Resumen del mensaje: Jesús resucitado está realmente entre nosotros. Para darnos cuenta de su presencia tenemos que tener los ojos de la fe bien abiertos a la luz de la Palabra de Dios, los pies bien ágiles para caminar por la vida con las alas de la esperanza y el corazón en ascuas y enardecido por la Eucaristía para reconocer a Jesús en el partir del pan.
Puntos de la idea principal:
En primer lugar, para reconocer la presencia de Cristo resucitado necesitamos los ojos de la fe bien abiertos para dejarnos iluminar por la Palabra de Dios que es luz en el camino de la vida y nos explica todos los eventos desde la historia de la salvación. La Sagrada Escritura nos da la visión correcta sobre Dios, sobre Cristo, sobre la Iglesia, sobre el hombre y sobre todos los eventos de nuestra vida. La Sagrada Escritura es brújula que marca el norte. Sin ella tendremos una visión horizontalista, relativista y parcial de todo, como los dos discípulos de Emaús. Dejemos que Cristo nos explique, a través de la Iglesia, las Escrituras para que se nos abra el entendimiento y nos tire las telarañas.

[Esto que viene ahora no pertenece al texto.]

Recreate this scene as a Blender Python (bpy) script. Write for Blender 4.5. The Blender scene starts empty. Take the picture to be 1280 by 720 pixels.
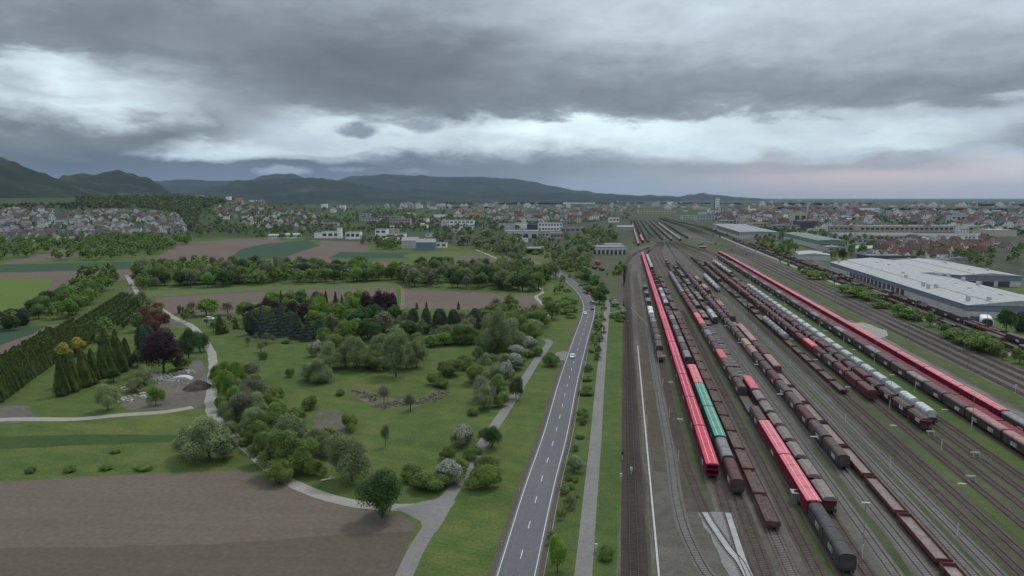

En segundo lugar, para reconocer la presencia de Cristo resucitado necesitamos los pies de la esperanza bien ágiles. Los dos discípulos caminaban apesadumbrados, pues tenían la esperanza quebrada por la desilusión, el desaliento y el desengaño. “Nosotros esperábamos…”. Cristo, al unirse a ellos en el camino, les agiliza el paso, les renueva la esperanza con su presencia y su palabra, y les reprende con cariño, pues sus expectativas estaban a sideral distancia de los ideales del Señor. Les disipa los proyectos horizontalistas y temporalistas, y les aúpa a una visión sobrenatural para que les renazca la esperanza. Y les resucitó la esperanza, al darles una lectura y exégesis espiritual de los hechos ocurridos en esos días, que para ellos eran motivo de escándalo y aldabonazo para su esperanza. Sólo así el cristianismo no será un escándalo, ni la cruz una derrota ni la sangre de Cristo un derroche innecesario. Dejemos que Cristo nos reprenda nuestras visiones chatas y alicortas de su misterio humano-divino, y rompa los grilletes de nuestros pies.
Finalmente, para reconocer la presencia de Cristo resucitado necesitamos un corazón enardecido y en ascuas. Sólo así invitaremos a Jesús, como hicieron estos discípulos, a entrar en nuestra casa para celebrar su Pascua eucarística con nosotros y parta su Pan con nosotros. Sólo gracias a la Eucaristía el ardor divino fundirá el hielo de nuestro egoísmo que nos tiene petrificados, y disipará la nube de preocupaciones y vanas solicitudes que entenebrecen nuestro espíritu. La compañía de Jesús eucarístico es siempre santificadora; las comuniones, por más desolados que estemos, tienen una eficacia insospechada. “Quédate con nosotros, Señor, porque ya es tarde”. Con Jesús eucarístico todo se ilumina, los fantasmas y temores huyen. ¡Es Jesús, pero trasfigurado! Aquel rescoldo del camino se ha convertido en ardorosa llamarada. Y Jesús desaparece en ese momento. Quiere que pasemos de su presencia carnal a su presencia espiritual y eucarística. La resurrección de Cristo inaugura este género de presencia. Pasemos –es lo que significa Pascua- de una visión materialista a una visión de fe. Y con los pies ágiles salgamos a anunciar esta buena nueva: “Cristo ha resucitado” a quienes viven en la oscuridad y en la desolación. Cristo resucitado derritió el glacial de nuestro corazón y lo convirtió en hoguera devoradora.
Para reflexionar: ¿por qué a veces nos pasa en la celebración de la Eucaristía dominical que nuestros ojos no se abren para reconocer a Jesús y nuestro corazón no arde cuando escuchamos las Escrituras? ¿Por qué regresamos a casa con el corazón angustiado como cuando vinimos? ¿No será porque no hemos reconocido al Señor en el partir del pan y por lo mismo no partimos el pan con nuestros hermanos?
Para rezar: con el salmo 15, leído hoy, quiero rezar así: “Por eso mi corazón se alegra, se regocijan mis entrañas y todo mi ser descansa seguro: porque no me entregarás a la muerte ni dejarás que tu amigo vea el sepulcro. Me harás conocer el camino de la vida, saciándome de gozo en tu presencia, de felicidad eterna a tu derecha”. Así hiciste con los discípulos de Emaús.